*Written problem*
Pick out all lines in the listing holding the string "objects" and copy them.

*Dataset extract*
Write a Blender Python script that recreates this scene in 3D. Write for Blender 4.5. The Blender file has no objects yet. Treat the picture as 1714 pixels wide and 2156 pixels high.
--
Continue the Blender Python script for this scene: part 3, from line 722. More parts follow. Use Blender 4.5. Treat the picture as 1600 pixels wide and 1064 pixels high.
==
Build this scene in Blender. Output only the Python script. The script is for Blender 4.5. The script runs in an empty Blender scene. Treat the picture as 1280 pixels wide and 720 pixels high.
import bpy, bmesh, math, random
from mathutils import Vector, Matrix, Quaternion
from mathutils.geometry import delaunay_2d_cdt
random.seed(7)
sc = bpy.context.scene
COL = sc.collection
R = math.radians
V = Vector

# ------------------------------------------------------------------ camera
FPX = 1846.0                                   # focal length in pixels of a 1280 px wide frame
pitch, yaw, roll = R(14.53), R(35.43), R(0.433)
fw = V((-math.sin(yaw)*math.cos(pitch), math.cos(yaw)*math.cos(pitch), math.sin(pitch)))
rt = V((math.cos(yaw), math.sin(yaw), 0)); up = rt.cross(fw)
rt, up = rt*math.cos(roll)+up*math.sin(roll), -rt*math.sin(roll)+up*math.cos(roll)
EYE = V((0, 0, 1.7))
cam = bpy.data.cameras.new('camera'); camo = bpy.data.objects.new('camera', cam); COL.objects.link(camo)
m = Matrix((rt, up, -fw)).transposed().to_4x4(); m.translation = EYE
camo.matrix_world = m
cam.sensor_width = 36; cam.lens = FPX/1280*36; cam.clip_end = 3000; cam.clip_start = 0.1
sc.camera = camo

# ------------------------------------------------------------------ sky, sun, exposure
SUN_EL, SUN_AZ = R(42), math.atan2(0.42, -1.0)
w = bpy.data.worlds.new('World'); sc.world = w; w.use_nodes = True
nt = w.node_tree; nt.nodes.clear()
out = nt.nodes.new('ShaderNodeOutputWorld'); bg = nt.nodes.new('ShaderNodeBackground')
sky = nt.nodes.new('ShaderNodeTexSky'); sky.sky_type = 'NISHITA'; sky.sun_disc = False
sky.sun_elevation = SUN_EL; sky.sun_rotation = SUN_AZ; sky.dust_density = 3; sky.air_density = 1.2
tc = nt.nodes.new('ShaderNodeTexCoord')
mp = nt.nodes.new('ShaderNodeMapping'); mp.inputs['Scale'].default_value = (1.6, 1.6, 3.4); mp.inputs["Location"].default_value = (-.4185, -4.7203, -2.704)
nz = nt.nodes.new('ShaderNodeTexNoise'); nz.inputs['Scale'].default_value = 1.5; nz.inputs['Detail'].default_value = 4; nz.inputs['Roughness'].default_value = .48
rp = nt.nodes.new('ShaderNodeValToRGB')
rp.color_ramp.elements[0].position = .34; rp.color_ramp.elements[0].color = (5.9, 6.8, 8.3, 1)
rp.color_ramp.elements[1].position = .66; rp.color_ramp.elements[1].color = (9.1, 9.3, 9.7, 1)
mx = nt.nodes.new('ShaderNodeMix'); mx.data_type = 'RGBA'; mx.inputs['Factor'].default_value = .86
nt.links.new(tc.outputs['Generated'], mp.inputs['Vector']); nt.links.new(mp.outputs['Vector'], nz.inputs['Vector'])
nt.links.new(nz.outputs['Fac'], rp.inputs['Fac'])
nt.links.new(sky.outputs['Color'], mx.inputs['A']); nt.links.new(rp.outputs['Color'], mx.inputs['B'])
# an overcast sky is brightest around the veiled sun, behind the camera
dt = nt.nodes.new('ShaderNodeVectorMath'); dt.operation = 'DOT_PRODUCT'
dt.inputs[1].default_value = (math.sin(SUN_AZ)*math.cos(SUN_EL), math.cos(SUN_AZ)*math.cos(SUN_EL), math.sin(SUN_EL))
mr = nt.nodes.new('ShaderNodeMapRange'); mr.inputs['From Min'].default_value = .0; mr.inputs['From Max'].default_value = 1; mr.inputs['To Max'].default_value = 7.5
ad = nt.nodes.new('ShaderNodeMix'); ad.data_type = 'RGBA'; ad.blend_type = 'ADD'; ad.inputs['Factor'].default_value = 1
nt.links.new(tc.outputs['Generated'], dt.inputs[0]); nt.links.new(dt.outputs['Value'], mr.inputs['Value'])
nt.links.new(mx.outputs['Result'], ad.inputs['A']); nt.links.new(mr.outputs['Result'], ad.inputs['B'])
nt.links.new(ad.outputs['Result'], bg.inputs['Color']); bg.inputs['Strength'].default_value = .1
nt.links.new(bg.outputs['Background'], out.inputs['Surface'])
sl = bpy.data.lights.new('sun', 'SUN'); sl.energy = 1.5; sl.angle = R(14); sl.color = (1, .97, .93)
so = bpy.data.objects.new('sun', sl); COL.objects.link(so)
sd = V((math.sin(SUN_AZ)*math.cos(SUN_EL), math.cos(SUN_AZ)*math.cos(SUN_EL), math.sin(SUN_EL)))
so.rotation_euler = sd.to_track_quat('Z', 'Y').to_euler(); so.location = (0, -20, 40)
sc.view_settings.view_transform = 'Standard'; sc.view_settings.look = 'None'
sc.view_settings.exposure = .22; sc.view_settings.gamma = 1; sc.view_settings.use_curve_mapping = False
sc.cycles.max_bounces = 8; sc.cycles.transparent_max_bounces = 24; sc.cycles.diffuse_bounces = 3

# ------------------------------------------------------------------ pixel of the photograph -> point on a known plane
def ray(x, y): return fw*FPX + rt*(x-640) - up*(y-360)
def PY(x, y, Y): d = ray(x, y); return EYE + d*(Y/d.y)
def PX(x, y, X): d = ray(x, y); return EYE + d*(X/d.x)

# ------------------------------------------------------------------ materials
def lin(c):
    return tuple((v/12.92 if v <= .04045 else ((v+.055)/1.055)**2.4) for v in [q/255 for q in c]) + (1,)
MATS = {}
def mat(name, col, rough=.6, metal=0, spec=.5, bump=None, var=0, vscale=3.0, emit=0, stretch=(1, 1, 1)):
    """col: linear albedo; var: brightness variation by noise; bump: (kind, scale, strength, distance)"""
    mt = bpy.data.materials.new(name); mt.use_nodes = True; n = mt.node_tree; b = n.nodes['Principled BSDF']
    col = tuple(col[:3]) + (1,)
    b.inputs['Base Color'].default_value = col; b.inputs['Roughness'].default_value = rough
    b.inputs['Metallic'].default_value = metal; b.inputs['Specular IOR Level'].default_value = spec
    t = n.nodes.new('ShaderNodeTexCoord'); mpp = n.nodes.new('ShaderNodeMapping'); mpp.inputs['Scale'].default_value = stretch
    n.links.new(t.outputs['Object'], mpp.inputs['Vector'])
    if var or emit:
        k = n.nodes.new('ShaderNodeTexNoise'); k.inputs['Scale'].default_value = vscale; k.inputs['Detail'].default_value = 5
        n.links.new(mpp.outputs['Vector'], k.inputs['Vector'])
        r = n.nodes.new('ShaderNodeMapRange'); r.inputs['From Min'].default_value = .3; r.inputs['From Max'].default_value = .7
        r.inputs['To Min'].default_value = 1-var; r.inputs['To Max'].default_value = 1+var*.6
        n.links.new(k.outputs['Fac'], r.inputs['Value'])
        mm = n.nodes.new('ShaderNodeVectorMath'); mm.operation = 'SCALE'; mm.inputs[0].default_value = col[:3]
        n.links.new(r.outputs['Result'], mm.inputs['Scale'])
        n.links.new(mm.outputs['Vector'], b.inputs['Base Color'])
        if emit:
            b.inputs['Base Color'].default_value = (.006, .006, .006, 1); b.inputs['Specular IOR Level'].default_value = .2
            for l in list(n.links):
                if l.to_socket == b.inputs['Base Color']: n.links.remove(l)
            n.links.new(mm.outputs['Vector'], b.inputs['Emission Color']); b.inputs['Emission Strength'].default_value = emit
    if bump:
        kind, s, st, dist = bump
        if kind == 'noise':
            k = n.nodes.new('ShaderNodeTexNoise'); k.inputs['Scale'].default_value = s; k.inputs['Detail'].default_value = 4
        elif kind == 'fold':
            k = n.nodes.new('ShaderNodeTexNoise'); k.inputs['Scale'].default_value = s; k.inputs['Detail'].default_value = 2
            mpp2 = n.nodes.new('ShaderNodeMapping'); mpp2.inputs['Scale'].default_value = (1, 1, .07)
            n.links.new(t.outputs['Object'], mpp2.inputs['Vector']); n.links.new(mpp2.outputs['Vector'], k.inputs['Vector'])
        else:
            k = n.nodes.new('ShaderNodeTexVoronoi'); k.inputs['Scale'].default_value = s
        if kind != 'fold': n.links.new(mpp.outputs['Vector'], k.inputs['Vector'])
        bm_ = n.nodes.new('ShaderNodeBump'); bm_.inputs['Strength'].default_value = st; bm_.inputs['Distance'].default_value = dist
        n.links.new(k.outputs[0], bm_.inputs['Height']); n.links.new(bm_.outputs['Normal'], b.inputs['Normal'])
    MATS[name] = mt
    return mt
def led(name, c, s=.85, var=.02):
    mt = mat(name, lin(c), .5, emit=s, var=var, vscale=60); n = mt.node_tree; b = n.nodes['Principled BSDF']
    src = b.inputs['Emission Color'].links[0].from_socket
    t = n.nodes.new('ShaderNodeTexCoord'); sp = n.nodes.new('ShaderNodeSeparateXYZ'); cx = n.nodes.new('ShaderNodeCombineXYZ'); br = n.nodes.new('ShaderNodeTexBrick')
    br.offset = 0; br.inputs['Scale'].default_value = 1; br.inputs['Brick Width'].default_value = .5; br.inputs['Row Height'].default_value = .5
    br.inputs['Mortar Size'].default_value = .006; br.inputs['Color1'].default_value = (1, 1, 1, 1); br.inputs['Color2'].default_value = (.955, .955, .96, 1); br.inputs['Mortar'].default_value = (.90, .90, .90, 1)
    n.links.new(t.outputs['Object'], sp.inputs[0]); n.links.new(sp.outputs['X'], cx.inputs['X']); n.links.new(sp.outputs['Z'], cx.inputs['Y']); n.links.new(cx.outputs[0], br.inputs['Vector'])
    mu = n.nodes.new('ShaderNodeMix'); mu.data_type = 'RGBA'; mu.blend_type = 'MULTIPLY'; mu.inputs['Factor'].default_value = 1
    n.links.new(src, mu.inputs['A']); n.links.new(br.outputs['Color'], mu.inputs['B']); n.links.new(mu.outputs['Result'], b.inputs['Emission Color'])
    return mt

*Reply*
Write a Blender Python script that recreates this scene in 3D. Write for Blender 4.5. The Blender file has no objects yet. Treat the picture as 1714 pixels wide and 2156 pixels high.
cam = bpy.data.cameras.new('camera'); camo = bpy.data.objects.new('camera', cam); COL.objects.link(camo)
so = bpy.data.objects.new('sun', sl); COL.objects.link(so)